Goal —
Please give the listing again in its entirety, exactly as written.
** begin Data supplied **
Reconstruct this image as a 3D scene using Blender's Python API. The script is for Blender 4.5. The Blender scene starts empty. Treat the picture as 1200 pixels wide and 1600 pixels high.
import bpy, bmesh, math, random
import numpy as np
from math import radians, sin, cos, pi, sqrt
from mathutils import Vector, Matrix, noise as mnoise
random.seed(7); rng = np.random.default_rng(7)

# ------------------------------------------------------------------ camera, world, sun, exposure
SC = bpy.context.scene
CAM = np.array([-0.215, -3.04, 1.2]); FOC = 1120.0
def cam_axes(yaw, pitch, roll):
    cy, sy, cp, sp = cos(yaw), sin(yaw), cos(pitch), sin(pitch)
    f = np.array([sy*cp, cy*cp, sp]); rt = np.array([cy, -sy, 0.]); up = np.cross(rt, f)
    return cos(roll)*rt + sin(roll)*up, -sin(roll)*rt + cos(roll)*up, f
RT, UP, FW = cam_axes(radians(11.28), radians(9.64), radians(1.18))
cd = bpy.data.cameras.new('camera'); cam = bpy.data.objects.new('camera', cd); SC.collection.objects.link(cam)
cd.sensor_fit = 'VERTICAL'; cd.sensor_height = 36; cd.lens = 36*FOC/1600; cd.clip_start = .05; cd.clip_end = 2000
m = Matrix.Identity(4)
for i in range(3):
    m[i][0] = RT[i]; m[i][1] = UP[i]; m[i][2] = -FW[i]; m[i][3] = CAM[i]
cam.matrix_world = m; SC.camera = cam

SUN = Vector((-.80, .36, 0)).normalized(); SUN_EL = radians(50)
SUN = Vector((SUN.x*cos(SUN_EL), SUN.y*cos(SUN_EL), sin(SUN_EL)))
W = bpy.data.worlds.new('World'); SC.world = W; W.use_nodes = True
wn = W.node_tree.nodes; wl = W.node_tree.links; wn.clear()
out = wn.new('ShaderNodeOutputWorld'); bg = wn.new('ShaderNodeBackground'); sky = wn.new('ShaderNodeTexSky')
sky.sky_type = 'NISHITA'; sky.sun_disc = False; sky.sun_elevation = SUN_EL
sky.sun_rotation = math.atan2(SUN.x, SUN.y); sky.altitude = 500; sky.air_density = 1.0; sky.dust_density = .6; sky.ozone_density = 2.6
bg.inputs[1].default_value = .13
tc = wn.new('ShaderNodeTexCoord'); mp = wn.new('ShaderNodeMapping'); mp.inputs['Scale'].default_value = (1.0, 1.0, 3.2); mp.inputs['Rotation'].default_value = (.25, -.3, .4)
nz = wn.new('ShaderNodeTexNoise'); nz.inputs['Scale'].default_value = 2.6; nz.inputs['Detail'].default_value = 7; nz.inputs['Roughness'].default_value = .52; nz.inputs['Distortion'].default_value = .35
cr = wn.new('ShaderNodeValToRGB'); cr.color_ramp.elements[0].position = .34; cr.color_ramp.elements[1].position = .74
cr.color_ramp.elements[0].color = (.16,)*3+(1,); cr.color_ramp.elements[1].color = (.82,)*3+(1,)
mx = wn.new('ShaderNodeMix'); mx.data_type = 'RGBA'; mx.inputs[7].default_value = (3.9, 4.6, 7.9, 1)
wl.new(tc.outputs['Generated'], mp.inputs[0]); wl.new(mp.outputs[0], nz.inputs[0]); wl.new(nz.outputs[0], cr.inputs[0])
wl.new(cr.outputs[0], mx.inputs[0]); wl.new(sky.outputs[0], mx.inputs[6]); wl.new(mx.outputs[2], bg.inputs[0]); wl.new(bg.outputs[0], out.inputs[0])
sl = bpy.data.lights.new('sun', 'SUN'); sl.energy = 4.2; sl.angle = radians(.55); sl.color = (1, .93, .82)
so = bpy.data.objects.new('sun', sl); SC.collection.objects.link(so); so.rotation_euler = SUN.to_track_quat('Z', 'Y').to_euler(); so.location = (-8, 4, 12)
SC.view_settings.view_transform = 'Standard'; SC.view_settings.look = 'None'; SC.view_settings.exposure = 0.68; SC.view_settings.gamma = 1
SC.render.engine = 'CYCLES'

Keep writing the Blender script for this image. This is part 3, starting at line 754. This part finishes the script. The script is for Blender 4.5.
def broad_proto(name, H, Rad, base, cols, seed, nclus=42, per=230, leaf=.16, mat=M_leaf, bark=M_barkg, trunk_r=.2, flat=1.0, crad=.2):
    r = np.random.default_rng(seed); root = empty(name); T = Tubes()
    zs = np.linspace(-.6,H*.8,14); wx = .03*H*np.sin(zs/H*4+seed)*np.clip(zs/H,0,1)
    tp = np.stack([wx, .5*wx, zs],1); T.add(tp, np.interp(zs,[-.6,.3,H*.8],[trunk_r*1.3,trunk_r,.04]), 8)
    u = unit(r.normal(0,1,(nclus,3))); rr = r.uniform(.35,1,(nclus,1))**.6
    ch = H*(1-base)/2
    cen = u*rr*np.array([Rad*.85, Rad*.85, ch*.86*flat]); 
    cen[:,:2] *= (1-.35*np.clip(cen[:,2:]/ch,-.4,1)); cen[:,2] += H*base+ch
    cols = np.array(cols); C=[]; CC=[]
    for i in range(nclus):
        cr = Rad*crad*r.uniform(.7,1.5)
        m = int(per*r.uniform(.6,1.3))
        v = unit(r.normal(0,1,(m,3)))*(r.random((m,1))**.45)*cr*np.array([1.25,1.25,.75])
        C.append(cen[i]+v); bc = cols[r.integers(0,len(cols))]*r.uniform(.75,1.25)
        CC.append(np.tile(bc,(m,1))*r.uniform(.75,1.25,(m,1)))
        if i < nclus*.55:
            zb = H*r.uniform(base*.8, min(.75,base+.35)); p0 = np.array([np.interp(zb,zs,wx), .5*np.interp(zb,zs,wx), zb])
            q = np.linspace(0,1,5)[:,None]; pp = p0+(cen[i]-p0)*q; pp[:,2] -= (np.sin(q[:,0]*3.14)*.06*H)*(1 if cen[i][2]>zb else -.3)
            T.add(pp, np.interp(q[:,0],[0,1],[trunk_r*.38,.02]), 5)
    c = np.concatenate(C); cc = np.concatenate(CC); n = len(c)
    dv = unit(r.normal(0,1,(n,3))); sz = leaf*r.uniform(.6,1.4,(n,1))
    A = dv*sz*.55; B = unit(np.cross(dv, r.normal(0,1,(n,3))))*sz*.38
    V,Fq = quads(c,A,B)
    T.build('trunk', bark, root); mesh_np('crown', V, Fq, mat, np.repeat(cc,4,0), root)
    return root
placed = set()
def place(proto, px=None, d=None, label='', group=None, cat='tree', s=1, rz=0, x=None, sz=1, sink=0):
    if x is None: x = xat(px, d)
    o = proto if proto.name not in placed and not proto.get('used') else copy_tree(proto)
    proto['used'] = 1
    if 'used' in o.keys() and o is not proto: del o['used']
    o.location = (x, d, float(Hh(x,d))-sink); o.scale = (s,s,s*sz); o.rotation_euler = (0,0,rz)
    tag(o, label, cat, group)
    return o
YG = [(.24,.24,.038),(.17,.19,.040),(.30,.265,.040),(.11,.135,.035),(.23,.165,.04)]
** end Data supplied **
Task result —
Reconstruct this image as a 3D scene using Blender's Python API. The script is for Blender 4.5. The Blender scene starts empty. Treat the picture as 1200 pixels wide and 1600 pixels high.
import bpy, bmesh, math, random
import numpy as np
from math import radians, sin, cos, pi, sqrt
from mathutils import Vector, Matrix, noise as mnoise
random.seed(7); rng = np.random.default_rng(7)

# ------------------------------------------------------------------ camera, world, sun, exposure
SC = bpy.context.scene
CAM = np.array([-0.215, -3.04, 1.2]); FOC = 1120.0
def cam_axes(yaw, pitch, roll):
    cy, sy, cp, sp = cos(yaw), sin(yaw), cos(pitch), sin(pitch)
    f = np.array([sy*cp, cy*cp, sp]); rt = np.array([cy, -sy, 0.]); up = np.cross(rt, f)
    return cos(roll)*rt + sin(roll)*up, -sin(roll)*rt + cos(roll)*up, f
RT, UP, FW = cam_axes(radians(11.28), radians(9.64), radians(1.18))
cd = bpy.data.cameras.new('camera'); cam = bpy.data.objects.new('camera', cd); SC.collection.objects.link(cam)
cd.sensor_fit = 'VERTICAL'; cd.sensor_height = 36; cd.lens = 36*FOC/1600; cd.clip_start = .05; cd.clip_end = 2000
m = Matrix.Identity(4)
for i in range(3):
    m[i][0] = RT[i]; m[i][1] = UP[i]; m[i][2] = -FW[i]; m[i][3] = CAM[i]
cam.matrix_world = m; SC.camera = cam

SUN = Vector((-.80, .36, 0)).normalized(); SUN_EL = radians(50)
SUN = Vector((SUN.x*cos(SUN_EL), SUN.y*cos(SUN_EL), sin(SUN_EL)))
W = bpy.data.worlds.new('World'); SC.world = W; W.use_nodes = True
wn = W.node_tree.nodes; wl = W.node_tree.links; wn.clear()
out = wn.new('ShaderNodeOutputWorld'); bg = wn.new('ShaderNodeBackground'); sky = wn.new('ShaderNodeTexSky')
sky.sky_type = 'NISHITA'; sky.sun_disc = False; sky.sun_elevation = SUN_EL
sky.sun_rotation = math.atan2(SUN.x, SUN.y); sky.altitude = 500; sky.air_density = 1.0; sky.dust_density = .6; sky.ozone_density = 2.6
bg.inputs[1].default_value = .13
tc = wn.new('ShaderNodeTexCoord'); mp = wn.new('ShaderNodeMapping'); mp.inputs['Scale'].default_value = (1.0, 1.0, 3.2); mp.inputs['Rotation'].default_value = (.25, -.3, .4)
nz = wn.new('ShaderNodeTexNoise'); nz.inputs['Scale'].default_value = 2.6; nz.inputs['Detail'].default_value = 7; nz.inputs['Roughness'].default_value = .52; nz.inputs['Distortion'].default_value = .35
cr = wn.new('ShaderNodeValToRGB'); cr.color_ramp.elements[0].position = .34; cr.color_ramp.elements[1].position = .74
cr.color_ramp.elements[0].color = (.16,)*3+(1,); cr.color_ramp.elements[1].color = (.82,)*3+(1,)
mx = wn.new('ShaderNodeMix'); mx.data_type = 'RGBA'; mx.inputs[7].default_value = (3.9, 4.6, 7.9, 1)
wl.new(tc.outputs['Generated'], mp.inputs[0]); wl.new(mp.outputs[0], nz.inputs[0]); wl.new(nz.outputs[0], cr.inputs[0])
wl.new(cr.outputs[0], mx.inputs[0]); wl.new(sky.outputs[0], mx.inputs[6]); wl.new(mx.outputs[2], bg.inputs[0]); wl.new(bg.outputs[0], out.inputs[0])
sl = bpy.data.lights.new('sun', 'SUN'); sl.energy = 4.2; sl.angle = radians(.55); sl.color = (1, .93, .82)
so = bpy.data.objects.new('sun', sl); SC.collection.objects.link(so); so.rotation_euler = SUN.to_track_quat('Z', 'Y').to_euler(); so.location = (-8, 4, 12)
SC.view_settings.view_transform = 'Standard'; SC.view_settings.look = 'None'; SC.view_settings.exposure = 0.68; SC.view_settings.gamma = 1
SC.render.engine = 'CYCLES'

Keep writing the Blender script for this image. This is part 3, starting at line 754. This part finishes the script. The script is for Blender 4.5.
def broad_proto(name, H, Rad, base, cols, seed, nclus=42, per=230, leaf=.16, mat=M_leaf, bark=M_barkg, trunk_r=.2, flat=1.0, crad=.2):
    r = np.random.default_rng(seed); root = empty(name); T = Tubes()
    zs = np.linspace(-.6,H*.8,14); wx = .03*H*np.sin(zs/H*4+seed)*np.clip(zs/H,0,1)
    tp = np.stack([wx, .5*wx, zs],1); T.add(tp, np.interp(zs,[-.6,.3,H*.8],[trunk_r*1.3,trunk_r,.04]), 8)
    u = unit(r.normal(0,1,(nclus,3))); rr = r.uniform(.35,1,(nclus,1))**.6
    ch = H*(1-base)/2
    cen = u*rr*np.array([Rad*.85, Rad*.85, ch*.86*flat]); 
    cen[:,:2] *= (1-.35*np.clip(cen[:,2:]/ch,-.4,1)); cen[:,2] += H*base+ch
    cols = np.array(cols); C=[]; CC=[]
    for i in range(nclus):
        cr = Rad*crad*r.uniform(.7,1.5)
        m = int(per*r.uniform(.6,1.3))
        v = unit(r.normal(0,1,(m,3)))*(r.random((m,1))**.45)*cr*np.array([1.25,1.25,.75])
        C.append(cen[i]+v); bc = cols[r.integers(0,len(cols))]*r.uniform(.75,1.25)
        CC.append(np.tile(bc,(m,1))*r.uniform(.75,1.25,(m,1)))
        if i < nclus*.55:
            zb = H*r.uniform(base*.8, min(.75,base+.35)); p0 = np.array([np.interp(zb,zs,wx), .5*np.interp(zb,zs,wx), zb])
            q = np.linspace(0,1,5)[:,None]; pp = p0+(cen[i]-p0)*q; pp[:,2] -= (np.sin(q[:,0]*3.14)*.06*H)*(1 if cen[i][2]>zb else -.3)
            T.add(pp, np.interp(q[:,0],[0,1],[trunk_r*.38,.02]), 5)
    c = np.concatenate(C); cc = np.concatenate(CC); n = len(c)
    dv = unit(r.normal(0,1,(n,3))); sz = leaf*r.uniform(.6,1.4,(n,1))
    A = dv*sz*.55; B = unit(np.cross(dv, r.normal(0,1,(n,3))))*sz*.38
    V,Fq = quads(c,A,B)
    T.build('trunk', bark, root); mesh_np('crown', V, Fq, mat, np.repeat(cc,4,0), root)
    return root
placed = set()
def place(proto, px=None, d=None, label='', group=None, cat='tree', s=1, rz=0, x=None, sz=1, sink=0):
    if x is None: x = xat(px, d)
    o = proto if proto.name not in placed and not proto.get('used') else copy_tree(proto)
    proto['used'] = 1
    if 'used' in o.keys() and o is not proto: del o['used']
    o.location = (x, d, float(Hh(x,d))-sink); o.scale = (s,s,s*sz); o.rotation_euler = (0,0,rz)
    tag(o, label, cat, group)
    return o
YG = [(.24,.24,.038),(.17,.19,.040),(.30,.265,.040),(.11,.135,.035),(.23,.165,.04)]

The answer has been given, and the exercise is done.